In Brief: How a Democrat Convention Fight Would Work
What happens if something happens to Joe Biden or if he voluntarily steps aside?
Joe Biden is unfit for office now, much less for another four years. Special Counsel Robert Hur essentially said so, even if Democrats are currently pretending that the emperor really is wearing clothes. Mark Alexander predicted in 2022 that Biden would not be the nominee. How, exactly, would that happen now?
Political analyst Jim Geraghty lays out the path.
In order for Joe Biden to not be the 2024 Democratic presidential nominee, either he must suffer a health issue that makes it impossible for him to serve another term as president, or he must voluntarily say he does not want to seek another term.
If Biden suffers a health issue that makes it impossible for him to serve as president now, Kamala Harris becomes president. (As for the notion that Biden’s cabinet could invoke the 25th Amendment, note the amendment is binary, like an on/off switch. Biden’s cabinet can’t declare that he is competent to handle his duties until January 20, 2025, but not beyond that date.)
Only Biden has won any Democrat delegates in the perfunctory primary, and those delegates are pledged to him. That will continue to happen as long as he stays in the race.
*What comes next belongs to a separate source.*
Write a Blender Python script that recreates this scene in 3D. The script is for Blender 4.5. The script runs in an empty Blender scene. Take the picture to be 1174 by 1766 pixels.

Importantly, Geraghty notes, those delegates are “not obligated to support Kamala Harris if Biden suddenly was no longer a candidate.” He quotes Democratic National Committee rules about delegates before getting to the meat of the analysis:
On paper, this means the Biden delegates would have the option of nominating someone besides Harris, and state parties couldn’t require or force delegates to vote to nominate Harris.
Thus, if in the coming months Biden announced he would not serve a second term, all of those Biden delegates would be free to support any candidate they like.
In reality, it would be exceptionally politically difficult for a majority of those 4,672 delegates to skip over the first woman and first African-American vice president and nominate someone else. Harris, and her allies, would fight like mad to ensure she was the nominee, and if the delegates nominated a white male like California governor Gavin Newsom, the accusations of racism and sexism would erupt with volcanic fury. I don’t know if that course of action would tear the Democratic Party apart, but I know that Harris and her allies want Democrats to fear that course of action would tear the party apart.
Could the Democratic Party nominate someone besides Joe Biden or Kamala Harris to be their presidential nominee in 2024? Yes, but that would require two exceptionally unlikely events to occur: for Joe and Jill Biden to decide they don’t want to live in the White House for another four years, and for Kamala Harris to lose a floor flight at the convention.